Bureaucratic hurdles and the Great Recession are being blamed for a purportedly dire lack of jail space in California, where the state's "realignment" law has forced overcrowded prisons to transfer low-level offenders to the custody of county facilities.

California lawmakers actually approved $1.2 billion in funding for statewide jail construction under Assembly Bill 900 (AB900) in 2007, four years ahead of the U.S. Supreme Court's 2011 decision to mandate a reduction of California's prison population.

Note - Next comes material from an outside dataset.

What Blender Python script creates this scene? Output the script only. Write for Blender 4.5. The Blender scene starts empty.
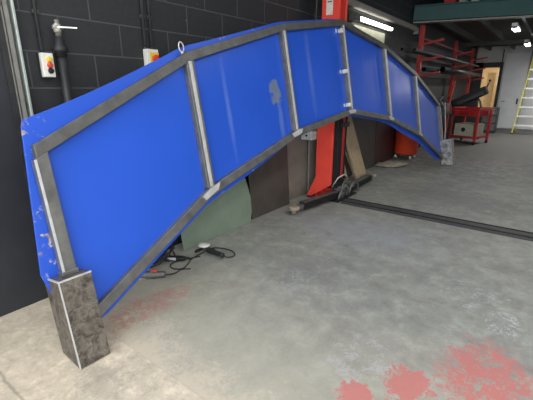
import bpy, bmesh, math, random
from mathutils import Vector, Matrix, Euler
random.seed(7)
sc = bpy.context.scene
COL = sc.collection
PI = math.pi
WX = -2.78            # inner face of the block wall

# ------------------------------------------------------------------ materials
class G:
    """tiny node-graph helper"""
    def __init__(s, name):
        s.m = bpy.data.materials.new(name); s.m.use_nodes = True
        s.t = s.m.node_tree; s.n = s.t.nodes; s.l = s.t.links
        s.b = s.n['Principled BSDF']
        s.tc = s.n.new('ShaderNodeTexCoord')
        s.co = s.tc.outputs['Object']
    def put(s, sock, v):
        if v is None: return
        if hasattr(v, 'is_linked') or isinstance(v, bpy.types.NodeSocket): s.l.new(v, sock)
        else: sock.default_value = v
    def noise(s, scale, detail=4, rough=.55, dist=0, vec=None):
        n = s.n.new('ShaderNodeTexNoise'); s.l.new(vec or s.co, n.inputs['Vector'])
        n.inputs['Scale'].default_value = scale; n.inputs['Detail'].default_value = detail
        n.inputs['Roughness'].default_value = rough; n.inputs['Distortion'].default_value = dist
        return n.outputs['Fac']
    def mapv(s, scale=(1,1,1), loc=(0,0,0), rot=(0,0,0), vec=None):
        n = s.n.new('ShaderNodeMapping'); s.l.new(vec or s.co, n.inputs['Vector'])
        n.inputs['Scale'].default_value = scale; n.inputs['Location'].default_value = loc
        n.inputs['Rotation'].default_value = rot
        return n.outputs['Vector']
    def ramp(s, fac, a, b):
        n = s.n.new('ShaderNodeMapRange'); s.l.new(fac, n.inputs['Value'])
        n.inputs['From Min'].default_value = a; n.inputs['From Max'].default_value = b
        n.clamp = True
        return n.outputs['Result']
    def math(s, op, a, b=None):
        n = s.n.new('ShaderNodeMath'); n.operation = op
        s.put(n.inputs[0], a); s.put(n.inputs[1], b)
        return n.outputs[0]
    def mix(s, fac, a, b):
        n = s.n.new('ShaderNodeMix'); n.data_type = 'RGBA'
        s.put(n.inputs[0], fac)
        for k, v in ((6, a), (7, b)):
            if isinstance(v, tuple): n.inputs[k].default_value = (*v[:3], 1)
            else: s.l.new(v, n.inputs[k])
        return n.outputs[2]
    def dist(s, c, r, vec=None):
        """distance from the ellipse centre c, 1 on its edge"""
        v = s.mapv((1/r[0], 1/r[1], 1/r[2]), (-c[0]/r[0], -c[1]/r[1], -c[2]/r[2]), vec=vec)
        n = s.n.new('ShaderNodeVectorMath'); n.operation = 'LENGTH'; s.l.new(v, n.inputs[0])
        return n.outputs['Value']
    def sep(s, vec=None):
        n = s.n.new('ShaderNodeSeparateXYZ'); s.l.new(vec or s.co, n.inputs[0]); return n.outputs
    def out(s, color, rough=.6, metal=0., bump=None, bs=.2, bd=.01, coat=0, spec=None):
        if isinstance(color, tuple): s.b.inputs['Base Color'].default_value = (*color[:3], 1)
        else: s.l.new(color, s.b.inputs['Base Color'])
        s.put(s.b.inputs['Roughness'], rough); s.put(s.b.inputs['Metallic'], metal)
        if spec is not None: s.b.inputs['Specular IOR Level'].default_value = spec
        if bump is not None:
            n = s.n.new('ShaderNodeBump'); n.inputs['Strength'].default_value = bs
            n.inputs['Distance'].default_value = bd
            s.l.new(bump, n.inputs['Height']); s.l.new(n.outputs[0], s.b.inputs['Normal'])
        return s.m

def simple(name, c, c2=None, rough=.6, metal=0., scale=12, lo=.4, hi=.7, bs=.1, bd=.004, stretch=None, spec=None):
    g = G(name); c2 = c2 or tuple(x*.75 for x in c)
    v = g.mapv(stretch) if stretch else None
    n = g.noise(scale, 5, .6, 0, v)
    col = g.mix(g.ramp(n, lo, hi), c, c2)
    return g.out(col, rough, metal, n, bs, bd, spec=spec)

def emis(name, c, s):
    g = G(name); g.b.inputs['Base Color'].default_value = (.9,.9,.9,1)
    g.b.inputs['Emission Color'].default_value = (*c,1); g.b.inputs['Emission Strength'].default_value = s
    return g.m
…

But as of September 2013, according to the Los Angeles Times, only Madera County—just north of Fresno, in the state's central basin—had built new jail space. Calaveras County, about 50 miles east of San Francisco, was expected to complete construction of a new jail by the end of 2013, but projects in larger counties—including Los Angeles, San Diego, San Bernardino and Riverside—are not expected to be finished until at least 2018.

The Sacramento Bee reported that the state struggled to sell construction bonds during the recession and counties could not muster enough in matching funds to pay for construction or for workers to operate expanded jails.

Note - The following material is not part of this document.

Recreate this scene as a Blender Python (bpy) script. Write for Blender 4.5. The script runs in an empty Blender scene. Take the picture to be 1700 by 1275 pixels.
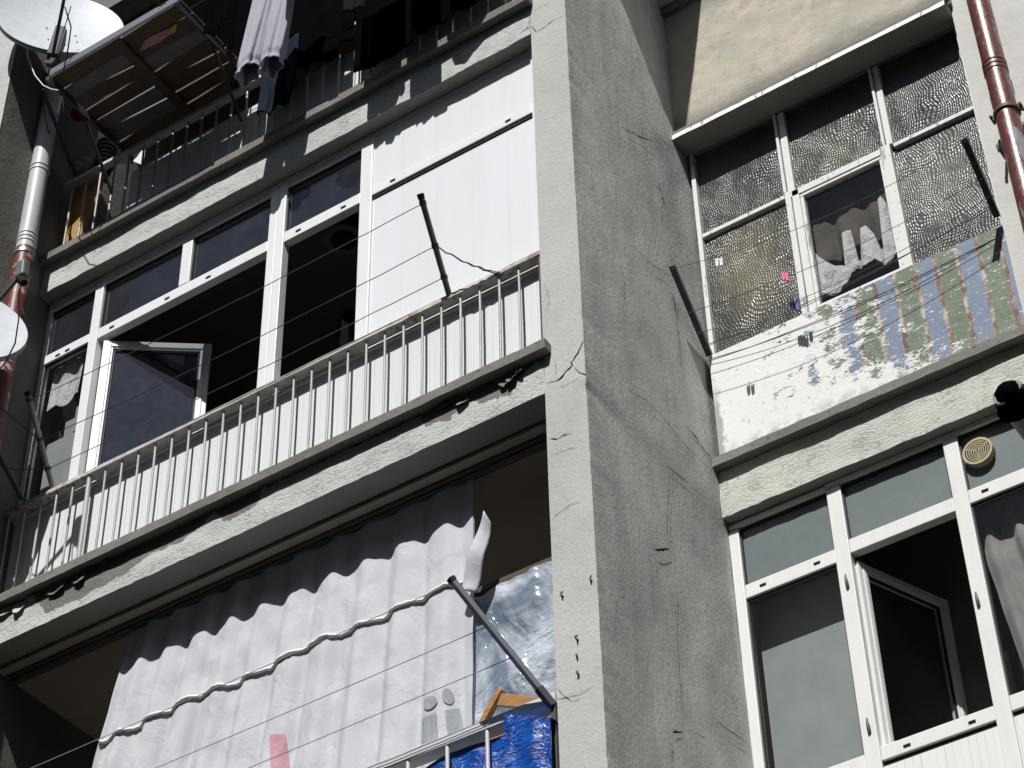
import bpy, bmesh, math, random
from mathutils import Vector, Matrix, noise
random.seed(7)
S = bpy.context.scene
COL = S.collection

# ------------------------------------------------------------------ camera
CAMP = Vector((4.112, -7.118, -7.638))
RX = Vector((0.833374, 0.552377, -0.019149))      # camera right, in world
RY = Vector((-0.386739, 0.558024, -0.734195))     # camera down
RZ = Vector((-0.394867, 0.619265, 0.678668))      # camera forward
FPX = 3819.7
cam_d = bpy.data.cameras.new('camera'); cam = bpy.data.objects.new('camera', cam_d); COL.objects.link(cam)
cam_d.sensor_width = 36; cam_d.lens = 36*FPX/1700; cam_d.clip_end = 2000
M = Matrix((RX, -RY, -RZ)).transposed().to_4x4(); M.translation = CAMP
cam.matrix_world = M
S.camera = cam

# ------------------------------------------------------------------ light
SUNV = Vector((0.24, -1.0, 1.3)).normalized()     # towards the sun
w = bpy.data.worlds.new('World'); S.world = w; w.use_nodes = True
nt = w.node_tree; bg = nt.nodes['Background']
sky = nt.nodes.new('ShaderNodeTexSky'); sky.sky_type = 'NISHITA'; sky.sun_disc = False
sky.sun_elevation = math.asin(SUNV.z); sky.sun_rotation = math.atan2(SUNV.x, SUNV.y)
nt.links.new(sky.outputs[0], bg.inputs[0]); bg.inputs[1].default_value = 0.06
sd = bpy.data.lights.new('sun', 'SUN'); sd.energy = 5.0; sd.angle = math.radians(0.5); sd.color = (1, .985, .965)
sun = bpy.data.objects.new('sun', sd); COL.objects.link(sun)
sun.rotation_euler = (-SUNV).to_track_quat('-Z', 'Y').to_euler()
sun.location = (0, -10, 15)
S.view_settings.view_transform = 'Standard'; S.view_settings.look = 'None'
S.view_settings.exposure = 0.12; S.view_settings.gamma = 1
S.cycles.max_bounces = 6; S.cycles.transparent_max_bounces = 12

# ------------------------------------------------------------------ measuring helper: point of a wall plane seen at a photo pixel
def P(px, py, ax, val):
    d = RX*((px-850)/FPX) + RY*((py-637.5)/FPX) + RZ
    return CAMP + d*((val-CAMP[ax])/d[ax])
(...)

Meanwhile, the state gave counties an 80-page manual on applying for the jail construction funds, which included cumbersome requirements for verifying property ownership, revenue streams and jail designs.

And multiple state agencies—including the California Department of Corrections and Rehabilitation (CDCR), the Public Works Board, the Department of Finance and the Board of State and Community Corrections—have been involved in deciding who is awarded the funding.

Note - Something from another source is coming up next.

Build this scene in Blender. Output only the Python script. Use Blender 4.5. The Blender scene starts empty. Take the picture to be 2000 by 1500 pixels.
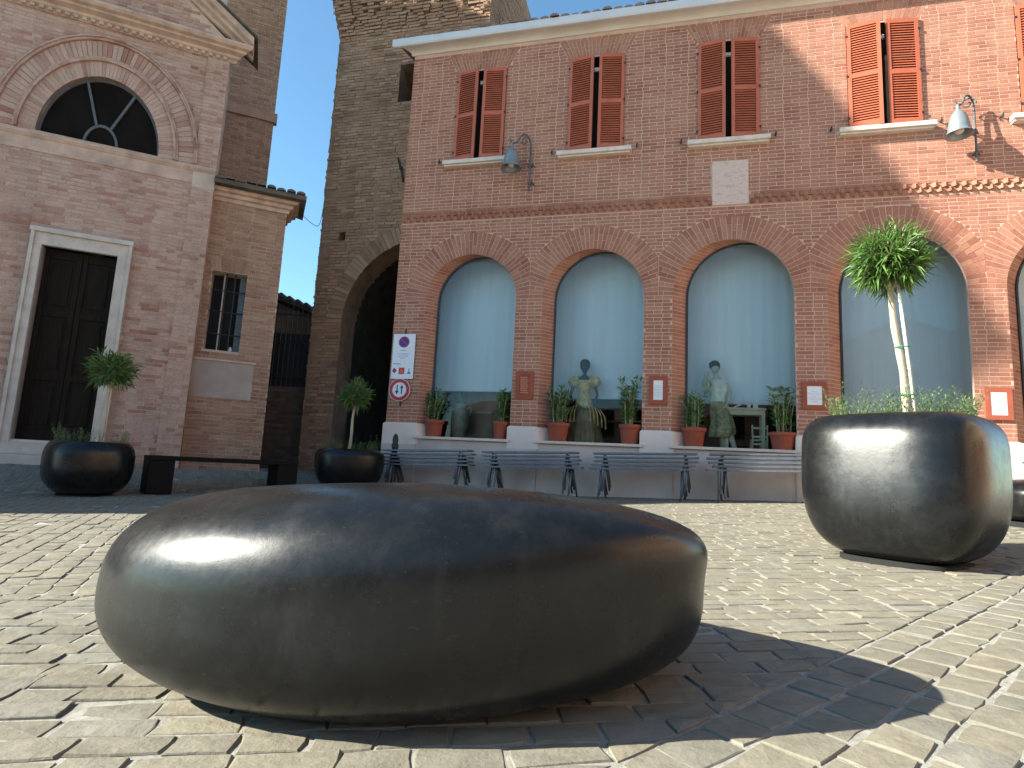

"The red tape is unbelievable. It's not an easy process," said Manuel Perez, corrections director for Madera County, which overcame the bureaucracy and expanded its jail by 144 beds at a cost of $30 million.

There was also a delay in AB900 funding because the regulations gave priority to counties that agreed to build halfway houses with the money. But community opposition to the halfway houses forced 13 counties that originally committed to building them to rescind those applications and submit new ones, according to the state's Legislative Analyst's Office.

Since the Supreme Court's decision, CDCR—under Democratic Gov. Jerry Brown's criminal justice realignment plan—had reduced its population by about 25,000 prisoners by last fall, mainly by sending minor offenders to jail instead of prison. The state was required to reduce the prison population by another 8,000 prisoners by the end of 2013, with many of them being transferred to county jails under a $315 million plan Brown proposed in August.

Almost all of the original funding for AB900 has been earmarked for projects in 22 California counties for 10,894 new jail beds. The state has since authorized another $500 million to construct local correctional facilities, and although much of that funding will also help provide more mental health and rehabilitation services, Prison Law Office Director Donald Specter opposes adding more jail beds to the total.

"Some of the jails are old and antiquated and need to be closed," Specter acknowledged, adding some improvements are needed at county jails.

But fewer people need to be detained before trial, he said, and more people should be given alternatives to incarceration, including GPS monitoring.